Lately, the inspiration to commit musical ideas to any kind of permanence has come from the artists for whom I’m lucky enough to write. The musicians themselves become the fuel that keeps me burning. When I heard Sphere perform in the Spring of 2024, they presented a program of many brilliant arrangements by Alex Vittal and others, followed by Tchaikovsky’s celebrated Serenade for Strings. At that time, my piece had already been commissioned by Christine Harbison, but I had no concrete ideas just yet. After hearing and watching them perform Tchaikovsky’s serenade, I came to grips with just how privileged and lucky I was…that anything and everything was fair game. I could feel my own engine start to rev up even as I walked to my car after that concert. Music for Motion strives to show off these 13 fluent and flexible musicians in the best way possible. Each of these four movements is set to a different kind of motion (by tempo and character).
I. Beneath the Wheel takes its name from the tragic novel by Hermann Hesse. This book, like Damien, and his others, imprinted itself on my memory as an admonition against arrested development at a young age. Ominous at first, the music’s twisted motif wends its way through more elegant and lighter moments; however, there is a Slavic-type despondency (with a question) at the conclusion.
II. Kleiner Morgenwanderer (Little Morning Wanderer), like the seventeenth piece from Robert Schumann’s Album for the Young, depicts a young boy on a morning excursion through the woods. There is both innocence and confidence in this music, and even some marching.

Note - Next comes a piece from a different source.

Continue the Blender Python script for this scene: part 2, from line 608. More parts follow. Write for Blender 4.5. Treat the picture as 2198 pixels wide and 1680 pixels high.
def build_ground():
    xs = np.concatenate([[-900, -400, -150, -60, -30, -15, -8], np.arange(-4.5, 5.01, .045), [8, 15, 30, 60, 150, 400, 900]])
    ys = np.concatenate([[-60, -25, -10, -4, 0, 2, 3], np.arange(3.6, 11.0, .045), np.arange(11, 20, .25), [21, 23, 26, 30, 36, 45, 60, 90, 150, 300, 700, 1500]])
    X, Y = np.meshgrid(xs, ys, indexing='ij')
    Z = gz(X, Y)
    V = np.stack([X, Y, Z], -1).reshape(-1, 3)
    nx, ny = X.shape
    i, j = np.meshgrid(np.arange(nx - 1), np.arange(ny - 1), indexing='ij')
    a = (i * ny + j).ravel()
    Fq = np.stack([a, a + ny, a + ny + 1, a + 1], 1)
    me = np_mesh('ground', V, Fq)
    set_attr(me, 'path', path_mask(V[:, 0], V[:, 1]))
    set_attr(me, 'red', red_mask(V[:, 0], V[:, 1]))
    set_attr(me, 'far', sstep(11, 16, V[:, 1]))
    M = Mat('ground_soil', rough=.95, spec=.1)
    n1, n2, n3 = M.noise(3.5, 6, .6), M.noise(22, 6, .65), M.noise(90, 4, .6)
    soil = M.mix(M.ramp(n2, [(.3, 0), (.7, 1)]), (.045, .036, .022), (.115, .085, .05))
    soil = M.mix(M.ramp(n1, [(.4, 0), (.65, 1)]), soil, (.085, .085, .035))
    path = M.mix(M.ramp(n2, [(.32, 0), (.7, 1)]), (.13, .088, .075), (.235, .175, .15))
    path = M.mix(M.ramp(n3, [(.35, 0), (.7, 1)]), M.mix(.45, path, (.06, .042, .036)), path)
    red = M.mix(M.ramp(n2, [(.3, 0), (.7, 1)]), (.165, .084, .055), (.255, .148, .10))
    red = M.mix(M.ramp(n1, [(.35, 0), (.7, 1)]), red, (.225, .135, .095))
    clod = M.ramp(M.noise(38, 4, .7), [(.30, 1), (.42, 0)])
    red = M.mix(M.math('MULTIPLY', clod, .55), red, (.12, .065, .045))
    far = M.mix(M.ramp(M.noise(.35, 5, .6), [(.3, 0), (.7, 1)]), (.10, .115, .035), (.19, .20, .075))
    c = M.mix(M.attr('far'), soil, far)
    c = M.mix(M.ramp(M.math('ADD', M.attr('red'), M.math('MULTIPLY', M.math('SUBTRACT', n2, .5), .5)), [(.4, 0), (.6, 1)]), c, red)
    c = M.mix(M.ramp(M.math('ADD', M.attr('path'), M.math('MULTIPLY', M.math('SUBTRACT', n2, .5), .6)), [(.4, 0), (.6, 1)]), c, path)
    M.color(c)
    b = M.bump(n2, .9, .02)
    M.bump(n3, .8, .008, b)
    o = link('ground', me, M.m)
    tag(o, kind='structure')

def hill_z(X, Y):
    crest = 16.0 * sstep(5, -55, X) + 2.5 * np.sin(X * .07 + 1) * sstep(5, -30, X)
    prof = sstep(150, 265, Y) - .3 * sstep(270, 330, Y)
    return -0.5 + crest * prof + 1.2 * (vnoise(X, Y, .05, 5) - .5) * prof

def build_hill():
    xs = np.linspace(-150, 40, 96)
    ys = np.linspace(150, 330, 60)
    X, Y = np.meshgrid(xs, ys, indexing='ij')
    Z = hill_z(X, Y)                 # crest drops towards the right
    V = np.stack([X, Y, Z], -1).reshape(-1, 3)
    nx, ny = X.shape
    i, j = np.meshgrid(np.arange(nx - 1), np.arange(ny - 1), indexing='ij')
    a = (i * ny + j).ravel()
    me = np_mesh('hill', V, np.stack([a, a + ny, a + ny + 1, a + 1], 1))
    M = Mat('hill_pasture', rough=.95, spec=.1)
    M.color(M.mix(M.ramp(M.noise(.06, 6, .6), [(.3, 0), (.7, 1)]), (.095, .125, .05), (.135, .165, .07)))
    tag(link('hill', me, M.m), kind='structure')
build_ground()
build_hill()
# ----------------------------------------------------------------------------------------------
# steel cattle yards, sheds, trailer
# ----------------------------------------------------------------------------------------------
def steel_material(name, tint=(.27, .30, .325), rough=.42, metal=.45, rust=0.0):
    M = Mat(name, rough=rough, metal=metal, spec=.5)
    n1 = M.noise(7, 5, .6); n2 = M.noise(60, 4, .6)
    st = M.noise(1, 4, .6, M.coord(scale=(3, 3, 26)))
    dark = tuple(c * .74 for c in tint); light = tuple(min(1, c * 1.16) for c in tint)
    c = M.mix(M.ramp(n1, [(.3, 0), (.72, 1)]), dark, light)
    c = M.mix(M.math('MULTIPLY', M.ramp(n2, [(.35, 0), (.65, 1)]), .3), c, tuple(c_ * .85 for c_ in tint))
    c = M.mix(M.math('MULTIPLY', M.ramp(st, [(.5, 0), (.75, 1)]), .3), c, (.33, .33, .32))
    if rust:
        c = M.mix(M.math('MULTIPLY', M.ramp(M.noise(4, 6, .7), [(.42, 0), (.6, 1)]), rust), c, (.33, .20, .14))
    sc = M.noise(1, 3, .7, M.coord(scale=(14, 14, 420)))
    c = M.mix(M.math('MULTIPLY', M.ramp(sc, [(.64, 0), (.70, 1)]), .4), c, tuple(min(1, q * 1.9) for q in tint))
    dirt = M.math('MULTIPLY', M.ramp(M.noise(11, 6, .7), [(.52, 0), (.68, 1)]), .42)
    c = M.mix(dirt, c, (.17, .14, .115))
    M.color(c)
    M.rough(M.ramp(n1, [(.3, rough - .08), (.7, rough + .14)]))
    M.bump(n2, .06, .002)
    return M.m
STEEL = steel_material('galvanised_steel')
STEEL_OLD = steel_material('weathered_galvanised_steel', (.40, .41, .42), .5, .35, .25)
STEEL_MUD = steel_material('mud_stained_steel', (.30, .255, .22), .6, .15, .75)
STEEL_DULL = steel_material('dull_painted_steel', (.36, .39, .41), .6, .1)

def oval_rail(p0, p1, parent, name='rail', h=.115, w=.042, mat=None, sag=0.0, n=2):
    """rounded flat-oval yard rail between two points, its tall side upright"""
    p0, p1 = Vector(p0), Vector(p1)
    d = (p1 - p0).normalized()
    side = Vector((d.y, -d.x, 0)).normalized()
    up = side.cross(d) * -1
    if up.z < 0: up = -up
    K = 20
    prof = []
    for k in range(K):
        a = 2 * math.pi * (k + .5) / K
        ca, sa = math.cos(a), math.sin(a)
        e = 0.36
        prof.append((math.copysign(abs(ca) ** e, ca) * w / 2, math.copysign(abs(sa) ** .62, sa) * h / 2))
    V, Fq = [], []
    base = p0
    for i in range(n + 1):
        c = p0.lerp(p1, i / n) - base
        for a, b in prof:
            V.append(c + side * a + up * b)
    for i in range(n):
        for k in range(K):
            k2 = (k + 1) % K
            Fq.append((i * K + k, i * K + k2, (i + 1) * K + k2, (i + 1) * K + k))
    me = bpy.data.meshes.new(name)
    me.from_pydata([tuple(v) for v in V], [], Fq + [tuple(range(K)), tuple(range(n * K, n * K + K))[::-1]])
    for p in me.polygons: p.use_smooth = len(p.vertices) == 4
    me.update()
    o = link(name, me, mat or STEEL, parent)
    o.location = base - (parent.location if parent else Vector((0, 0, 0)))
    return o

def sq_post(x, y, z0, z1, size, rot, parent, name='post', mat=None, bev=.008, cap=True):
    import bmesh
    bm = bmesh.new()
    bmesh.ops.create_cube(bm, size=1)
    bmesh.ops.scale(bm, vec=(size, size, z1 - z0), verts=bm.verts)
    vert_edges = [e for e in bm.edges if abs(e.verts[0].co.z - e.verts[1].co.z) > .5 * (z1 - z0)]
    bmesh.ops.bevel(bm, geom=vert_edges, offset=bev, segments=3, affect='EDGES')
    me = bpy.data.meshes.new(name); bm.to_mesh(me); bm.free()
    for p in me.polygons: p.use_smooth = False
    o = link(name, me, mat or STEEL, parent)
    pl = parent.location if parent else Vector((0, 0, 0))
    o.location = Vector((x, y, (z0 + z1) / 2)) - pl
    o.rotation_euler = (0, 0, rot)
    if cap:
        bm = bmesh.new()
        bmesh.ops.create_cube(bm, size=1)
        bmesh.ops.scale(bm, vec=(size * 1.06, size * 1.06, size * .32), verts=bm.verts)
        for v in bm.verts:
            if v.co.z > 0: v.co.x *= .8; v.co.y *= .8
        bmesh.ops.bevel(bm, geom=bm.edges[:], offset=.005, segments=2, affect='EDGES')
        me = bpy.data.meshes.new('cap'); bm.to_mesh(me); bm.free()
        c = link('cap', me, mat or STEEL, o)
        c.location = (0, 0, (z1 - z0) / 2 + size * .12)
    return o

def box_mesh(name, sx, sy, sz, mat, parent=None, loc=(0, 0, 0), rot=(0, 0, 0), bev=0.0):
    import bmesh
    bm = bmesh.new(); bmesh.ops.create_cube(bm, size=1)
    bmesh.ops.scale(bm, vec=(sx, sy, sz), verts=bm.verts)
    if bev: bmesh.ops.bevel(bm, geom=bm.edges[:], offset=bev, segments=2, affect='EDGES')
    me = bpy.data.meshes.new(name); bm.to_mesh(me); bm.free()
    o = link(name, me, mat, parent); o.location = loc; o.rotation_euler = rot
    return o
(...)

III. Falling is sad but hopeful music. A continuous series of sinking and ever-drooping chorale phrases with unfulfilled promises of breaking its own spell combine to make music of great heartache. Grand, non vibrato “Cathedral music” appears as an antidote to the multitude of valleys and depressions, only to conclude on the very lowest note of the lowest instrument.
IV. John’s Runaway Yacht Rock Vibes fuses two ideas into one: 70s and 80s soft rock dance music with John Adams’ older brand of minimalism (from nearly the same period). Like mixing two colors, the result here was always something I thought about exploring in the future. And here we are!